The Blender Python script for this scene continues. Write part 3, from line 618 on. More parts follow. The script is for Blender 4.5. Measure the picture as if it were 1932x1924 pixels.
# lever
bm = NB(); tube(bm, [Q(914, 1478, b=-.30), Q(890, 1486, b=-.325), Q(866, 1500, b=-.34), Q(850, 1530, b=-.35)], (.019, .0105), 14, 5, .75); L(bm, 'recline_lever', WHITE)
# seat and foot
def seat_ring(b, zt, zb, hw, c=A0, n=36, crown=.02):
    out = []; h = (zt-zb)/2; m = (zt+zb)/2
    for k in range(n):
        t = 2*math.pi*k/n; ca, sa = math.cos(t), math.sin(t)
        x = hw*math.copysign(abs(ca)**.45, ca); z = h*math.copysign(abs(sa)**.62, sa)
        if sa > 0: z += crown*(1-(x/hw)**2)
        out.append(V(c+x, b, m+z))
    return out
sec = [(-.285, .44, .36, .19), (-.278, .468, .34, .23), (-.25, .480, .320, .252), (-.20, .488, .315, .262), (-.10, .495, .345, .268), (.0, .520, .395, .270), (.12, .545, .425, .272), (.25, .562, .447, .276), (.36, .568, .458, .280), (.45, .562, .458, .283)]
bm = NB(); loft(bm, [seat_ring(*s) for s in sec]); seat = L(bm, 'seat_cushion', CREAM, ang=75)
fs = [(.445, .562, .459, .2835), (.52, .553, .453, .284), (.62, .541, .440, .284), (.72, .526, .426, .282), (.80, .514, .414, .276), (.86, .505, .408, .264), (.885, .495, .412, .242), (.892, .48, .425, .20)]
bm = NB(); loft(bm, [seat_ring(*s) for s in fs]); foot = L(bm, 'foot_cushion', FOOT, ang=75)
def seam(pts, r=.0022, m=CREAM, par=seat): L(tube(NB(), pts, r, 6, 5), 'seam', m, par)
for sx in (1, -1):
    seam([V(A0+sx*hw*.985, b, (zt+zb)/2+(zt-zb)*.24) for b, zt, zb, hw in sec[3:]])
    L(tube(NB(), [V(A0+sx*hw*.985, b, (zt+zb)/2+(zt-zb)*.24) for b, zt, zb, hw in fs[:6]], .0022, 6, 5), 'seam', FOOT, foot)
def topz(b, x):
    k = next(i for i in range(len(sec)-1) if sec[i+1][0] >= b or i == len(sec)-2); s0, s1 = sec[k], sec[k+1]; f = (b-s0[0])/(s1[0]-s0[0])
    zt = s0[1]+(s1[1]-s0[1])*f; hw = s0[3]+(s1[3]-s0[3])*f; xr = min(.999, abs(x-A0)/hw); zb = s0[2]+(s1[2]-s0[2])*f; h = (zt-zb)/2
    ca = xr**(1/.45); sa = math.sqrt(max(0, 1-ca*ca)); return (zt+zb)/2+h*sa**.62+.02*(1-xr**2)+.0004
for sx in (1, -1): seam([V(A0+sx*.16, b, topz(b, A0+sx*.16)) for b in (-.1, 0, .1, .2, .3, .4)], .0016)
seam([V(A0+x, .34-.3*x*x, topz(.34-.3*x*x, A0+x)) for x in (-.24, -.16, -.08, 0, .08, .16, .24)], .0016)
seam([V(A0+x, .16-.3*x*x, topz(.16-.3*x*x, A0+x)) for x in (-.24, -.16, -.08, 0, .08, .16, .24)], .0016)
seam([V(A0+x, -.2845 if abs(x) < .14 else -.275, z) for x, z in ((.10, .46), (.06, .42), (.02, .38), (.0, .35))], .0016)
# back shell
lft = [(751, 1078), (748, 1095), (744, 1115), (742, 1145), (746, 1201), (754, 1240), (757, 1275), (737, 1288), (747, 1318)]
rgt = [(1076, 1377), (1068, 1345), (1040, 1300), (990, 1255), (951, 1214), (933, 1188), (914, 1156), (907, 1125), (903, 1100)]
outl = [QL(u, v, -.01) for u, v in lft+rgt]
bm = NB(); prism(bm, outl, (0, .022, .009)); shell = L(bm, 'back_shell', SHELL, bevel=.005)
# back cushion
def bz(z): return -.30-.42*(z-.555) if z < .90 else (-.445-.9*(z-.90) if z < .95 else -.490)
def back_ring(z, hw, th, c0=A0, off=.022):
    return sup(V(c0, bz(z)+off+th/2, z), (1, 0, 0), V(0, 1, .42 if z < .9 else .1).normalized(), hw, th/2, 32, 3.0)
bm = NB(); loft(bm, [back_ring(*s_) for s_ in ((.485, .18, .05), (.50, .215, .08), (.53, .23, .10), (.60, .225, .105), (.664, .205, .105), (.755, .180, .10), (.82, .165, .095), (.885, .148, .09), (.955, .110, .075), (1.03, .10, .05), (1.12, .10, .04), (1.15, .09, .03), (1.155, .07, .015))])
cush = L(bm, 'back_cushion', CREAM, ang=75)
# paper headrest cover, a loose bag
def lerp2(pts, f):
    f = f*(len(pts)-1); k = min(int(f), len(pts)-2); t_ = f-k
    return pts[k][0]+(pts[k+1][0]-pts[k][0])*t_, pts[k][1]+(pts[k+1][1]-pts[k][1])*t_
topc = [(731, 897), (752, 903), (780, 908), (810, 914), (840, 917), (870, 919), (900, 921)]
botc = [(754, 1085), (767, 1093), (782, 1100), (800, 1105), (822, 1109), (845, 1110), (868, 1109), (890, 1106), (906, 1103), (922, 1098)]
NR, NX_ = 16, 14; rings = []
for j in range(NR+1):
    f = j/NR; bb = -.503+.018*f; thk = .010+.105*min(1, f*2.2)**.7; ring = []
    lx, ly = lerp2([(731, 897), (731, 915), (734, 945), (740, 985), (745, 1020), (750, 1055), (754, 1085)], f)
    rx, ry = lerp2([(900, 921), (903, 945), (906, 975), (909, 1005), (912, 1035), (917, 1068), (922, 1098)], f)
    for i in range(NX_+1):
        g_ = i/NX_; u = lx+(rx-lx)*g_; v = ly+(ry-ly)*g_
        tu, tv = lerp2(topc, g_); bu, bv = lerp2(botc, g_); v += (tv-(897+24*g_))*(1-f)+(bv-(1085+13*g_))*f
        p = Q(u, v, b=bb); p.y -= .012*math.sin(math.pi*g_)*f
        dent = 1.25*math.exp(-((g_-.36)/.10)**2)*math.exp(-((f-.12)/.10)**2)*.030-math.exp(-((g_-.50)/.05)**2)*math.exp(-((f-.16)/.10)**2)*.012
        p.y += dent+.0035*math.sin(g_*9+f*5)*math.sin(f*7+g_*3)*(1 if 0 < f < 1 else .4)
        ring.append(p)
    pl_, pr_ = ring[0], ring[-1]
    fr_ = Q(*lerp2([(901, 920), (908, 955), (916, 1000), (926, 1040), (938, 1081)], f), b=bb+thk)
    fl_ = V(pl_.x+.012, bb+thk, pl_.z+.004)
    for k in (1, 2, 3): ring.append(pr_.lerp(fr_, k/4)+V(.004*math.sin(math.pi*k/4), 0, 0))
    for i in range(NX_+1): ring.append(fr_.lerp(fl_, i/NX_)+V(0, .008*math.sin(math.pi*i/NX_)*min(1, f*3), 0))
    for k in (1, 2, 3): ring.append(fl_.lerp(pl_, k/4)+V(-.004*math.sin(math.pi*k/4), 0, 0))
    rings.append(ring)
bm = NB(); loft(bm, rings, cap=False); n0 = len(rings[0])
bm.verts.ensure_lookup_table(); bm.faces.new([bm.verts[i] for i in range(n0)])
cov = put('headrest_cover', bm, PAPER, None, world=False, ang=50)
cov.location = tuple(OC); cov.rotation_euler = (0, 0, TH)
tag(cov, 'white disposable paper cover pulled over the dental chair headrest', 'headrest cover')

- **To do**
Every line above should be written out again exactly as it stands.

- **Task answer**
The Blender Python script for this scene continues. Write part 3, from line 618 on. More parts follow. The script is for Blender 4.5. Measure the picture as if it were 1932x1924 pixels.
# lever
bm = NB(); tube(bm, [Q(914, 1478, b=-.30), Q(890, 1486, b=-.325), Q(866, 1500, b=-.34), Q(850, 1530, b=-.35)], (.019, .0105), 14, 5, .75); L(bm, 'recline_lever', WHITE)
# seat and foot
def seat_ring(b, zt, zb, hw, c=A0, n=36, crown=.02):
    out = []; h = (zt-zb)/2; m = (zt+zb)/2
    for k in range(n):
        t = 2*math.pi*k/n; ca, sa = math.cos(t), math.sin(t)
        x = hw*math.copysign(abs(ca)**.45, ca); z = h*math.copysign(abs(sa)**.62, sa)
        if sa > 0: z += crown*(1-(x/hw)**2)
        out.append(V(c+x, b, m+z))
    return out
sec = [(-.285, .44, .36, .19), (-.278, .468, .34, .23), (-.25, .480, .320, .252), (-.20, .488, .315, .262), (-.10, .495, .345, .268), (.0, .520, .395, .270), (.12, .545, .425, .272), (.25, .562, .447, .276), (.36, .568, .458, .280), (.45, .562, .458, .283)]
bm = NB(); loft(bm, [seat_ring(*s) for s in sec]); seat = L(bm, 'seat_cushion', CREAM, ang=75)
fs = [(.445, .562, .459, .2835), (.52, .553, .453, .284), (.62, .541, .440, .284), (.72, .526, .426, .282), (.80, .514, .414, .276), (.86, .505, .408, .264), (.885, .495, .412, .242), (.892, .48, .425, .20)]
bm = NB(); loft(bm, [seat_ring(*s) for s in fs]); foot = L(bm, 'foot_cushion', FOOT, ang=75)
def seam(pts, r=.0022, m=CREAM, par=seat): L(tube(NB(), pts, r, 6, 5), 'seam', m, par)
for sx in (1, -1):
    seam([V(A0+sx*hw*.985, b, (zt+zb)/2+(zt-zb)*.24) for b, zt, zb, hw in sec[3:]])
    L(tube(NB(), [V(A0+sx*hw*.985, b, (zt+zb)/2+(zt-zb)*.24) for b, zt, zb, hw in fs[:6]], .0022, 6, 5), 'seam', FOOT, foot)
def topz(b, x):
    k = next(i for i in range(len(sec)-1) if sec[i+1][0] >= b or i == len(sec)-2); s0, s1 = sec[k], sec[k+1]; f = (b-s0[0])/(s1[0]-s0[0])
    zt = s0[1]+(s1[1]-s0[1])*f; hw = s0[3]+(s1[3]-s0[3])*f; xr = min(.999, abs(x-A0)/hw); zb = s0[2]+(s1[2]-s0[2])*f; h = (zt-zb)/2
    ca = xr**(1/.45); sa = math.sqrt(max(0, 1-ca*ca)); return (zt+zb)/2+h*sa**.62+.02*(1-xr**2)+.0004
for sx in (1, -1): seam([V(A0+sx*.16, b, topz(b, A0+sx*.16)) for b in (-.1, 0, .1, .2, .3, .4)], .0016)
seam([V(A0+x, .34-.3*x*x, topz(.34-.3*x*x, A0+x)) for x in (-.24, -.16, -.08, 0, .08, .16, .24)], .0016)
seam([V(A0+x, .16-.3*x*x, topz(.16-.3*x*x, A0+x)) for x in (-.24, -.16, -.08, 0, .08, .16, .24)], .0016)
seam([V(A0+x, -.2845 if abs(x) < .14 else -.275, z) for x, z in ((.10, .46), (.06, .42), (.02, .38), (.0, .35))], .0016)
# back shell
lft = [(751, 1078), (748, 1095), (744, 1115), (742, 1145), (746, 1201), (754, 1240), (757, 1275), (737, 1288), (747, 1318)]
rgt = [(1076, 1377), (1068, 1345), (1040, 1300), (990, 1255), (951, 1214), (933, 1188), (914, 1156), (907, 1125), (903, 1100)]
outl = [QL(u, v, -.01) for u, v in lft+rgt]
bm = NB(); prism(bm, outl, (0, .022, .009)); shell = L(bm, 'back_shell', SHELL, bevel=.005)
# back cushion
def bz(z): return -.30-.42*(z-.555) if z < .90 else (-.445-.9*(z-.90) if z < .95 else -.490)
def back_ring(z, hw, th, c0=A0, off=.022):
    return sup(V(c0, bz(z)+off+th/2, z), (1, 0, 0), V(0, 1, .42 if z < .9 else .1).normalized(), hw, th/2, 32, 3.0)
bm = NB(); loft(bm, [back_ring(*s_) for s_ in ((.485, .18, .05), (.50, .215, .08), (.53, .23, .10), (.60, .225, .105), (.664, .205, .105), (.755, .180, .10), (.82, .165, .095), (.885, .148, .09), (.955, .110, .075), (1.03, .10, .05), (1.12, .10, .04), (1.15, .09, .03), (1.155, .07, .015))])
cush = L(bm, 'back_cushion', CREAM, ang=75)
# paper headrest cover, a loose bag
def lerp2(pts, f):
    f = f*(len(pts)-1); k = min(int(f), len(pts)-2); t_ = f-k
    return pts[k][0]+(pts[k+1][0]-pts[k][0])*t_, pts[k][1]+(pts[k+1][1]-pts[k][1])*t_
topc = [(731, 897), (752, 903), (780, 908), (810, 914), (840, 917), (870, 919), (900, 921)]
botc = [(754, 1085), (767, 1093), (782, 1100), (800, 1105), (822, 1109), (845, 1110), (868, 1109), (890, 1106), (906, 1103), (922, 1098)]
NR, NX_ = 16, 14; rings = []
for j in range(NR+1):
    f = j/NR; bb = -.503+.018*f; thk = .010+.105*min(1, f*2.2)**.7; ring = []
    lx, ly = lerp2([(731, 897), (731, 915), (734, 945), (740, 985), (745, 1020), (750, 1055), (754, 1085)], f)
    rx, ry = lerp2([(900, 921), (903, 945), (906, 975), (909, 1005), (912, 1035), (917, 1068), (922, 1098)], f)
    for i in range(NX_+1):
        g_ = i/NX_; u = lx+(rx-lx)*g_; v = ly+(ry-ly)*g_
        tu, tv = lerp2(topc, g_); bu, bv = lerp2(botc, g_); v += (tv-(897+24*g_))*(1-f)+(bv-(1085+13*g_))*f
        p = Q(u, v, b=bb); p.y -= .012*math.sin(math.pi*g_)*f
        dent = 1.25*math.exp(-((g_-.36)/.10)**2)*math.exp(-((f-.12)/.10)**2)*.030-math.exp(-((g_-.50)/.05)**2)*math.exp(-((f-.16)/.10)**2)*.012
        p.y += dent+.0035*math.sin(g_*9+f*5)*math.sin(f*7+g_*3)*(1 if 0 < f < 1 else .4)
        ring.append(p)
    pl_, pr_ = ring[0], ring[-1]
    fr_ = Q(*lerp2([(901, 920), (908, 955), (916, 1000), (926, 1040), (938, 1081)], f), b=bb+thk)
    fl_ = V(pl_.x+.012, bb+thk, pl_.z+.004)
    for k in (1, 2, 3): ring.append(pr_.lerp(fr_, k/4)+V(.004*math.sin(math.pi*k/4), 0, 0))
    for i in range(NX_+1): ring.append(fr_.lerp(fl_, i/NX_)+V(0, .008*math.sin(math.pi*i/NX_)*min(1, f*3), 0))
    for k in (1, 2, 3): ring.append(fl_.lerp(pl_, k/4)+V(-.004*math.sin(math.pi*k/4), 0, 0))
    rings.append(ring)
bm = NB(); loft(bm, rings, cap=False); n0 = len(rings[0])
bm.verts.ensure_lookup_table(); bm.faces.new([bm.verts[i] for i in range(n0)])
cov = put('headrest_cover', bm, PAPER, None, world=False, ang=50)
cov.location = tuple(OC); cov.rotation_euler = (0, 0, TH)
tag(cov, 'white disposable paper cover pulled over the dental chair headrest', 'headrest cover')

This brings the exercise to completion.